La prise en compte par l’institution d’un tel projet élaboré
en commun par les deux établissements, peut faire appel à
des partenariats extérieurs, ou s’insérer dans des actions
plus vastes conduites par des collectivités locales. Son financement
peut compter sur une participation du ministère de l’éducation
nationale dès lors que la part d’auto-financement atteint 50% du
coût total. Dans chaque académie, des professeurs peuvent
donc entrer en contact avec la DARIC et présenter un tel projet.

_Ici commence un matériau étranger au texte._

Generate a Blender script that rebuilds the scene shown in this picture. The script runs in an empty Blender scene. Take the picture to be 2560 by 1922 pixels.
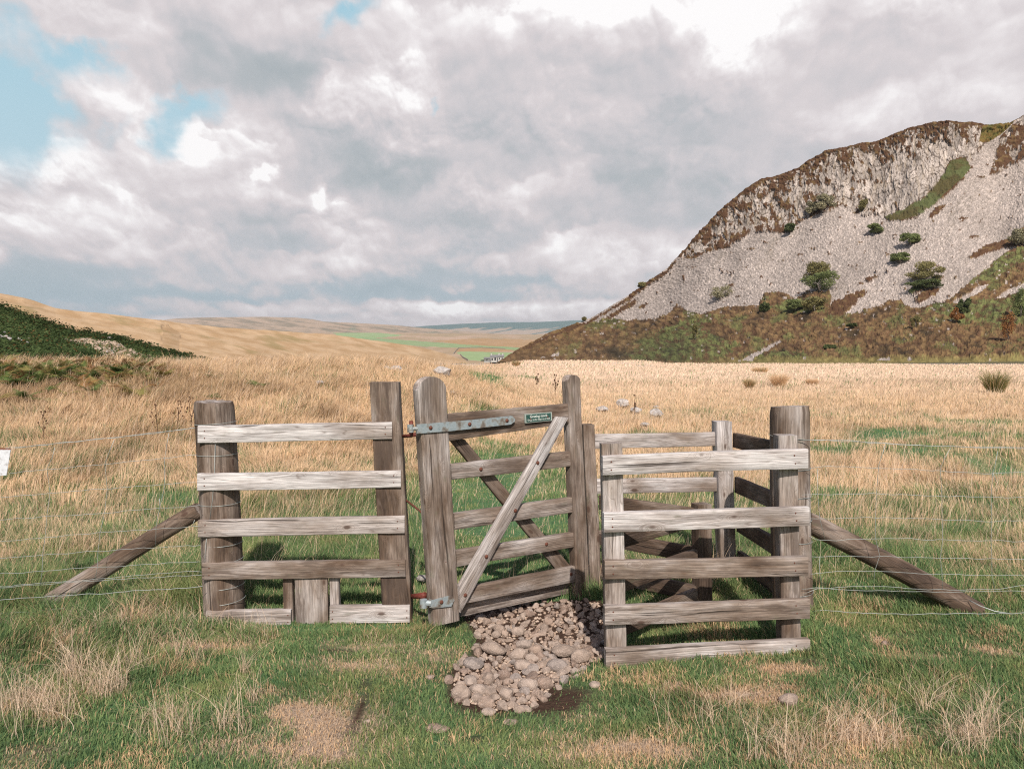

L’éducation au développement est donc une exigence de notre système éducatif. Et tout enseignant motivé sait pouvoir trouver auprès de sa structure académique des renseignements pour pouvoir se former et conduire avec ses élèves des projets concrets qui associent des actions tangibles et une éducation fondée sur la compréhension de mécanismes complexes comme sur la confrontation des idées. Une organisation comme HSF peut être le partenaire idéal pour épauler un projet conduit par une classe. Mais il convient qu’elle se fasse connaître par une action de communication efficace, auprès des établissements scolaires. Elle est servie par des membres actifs, où se côtoient des jeunes dont le langage est facilement compréhensible par des élèves, des anciens, dont l’expérience et la motivation bénévole ne peuvent qu’interpeller ces mêmes jeunes et la présence d’enseignants ou d’anciens enseignants férus de pédagogie est aussi un atout supplémentaire qui doit permettre à des équipes de démarrer des relations avec les établissements scolaires français et les régions où sont implantés les projets HSF.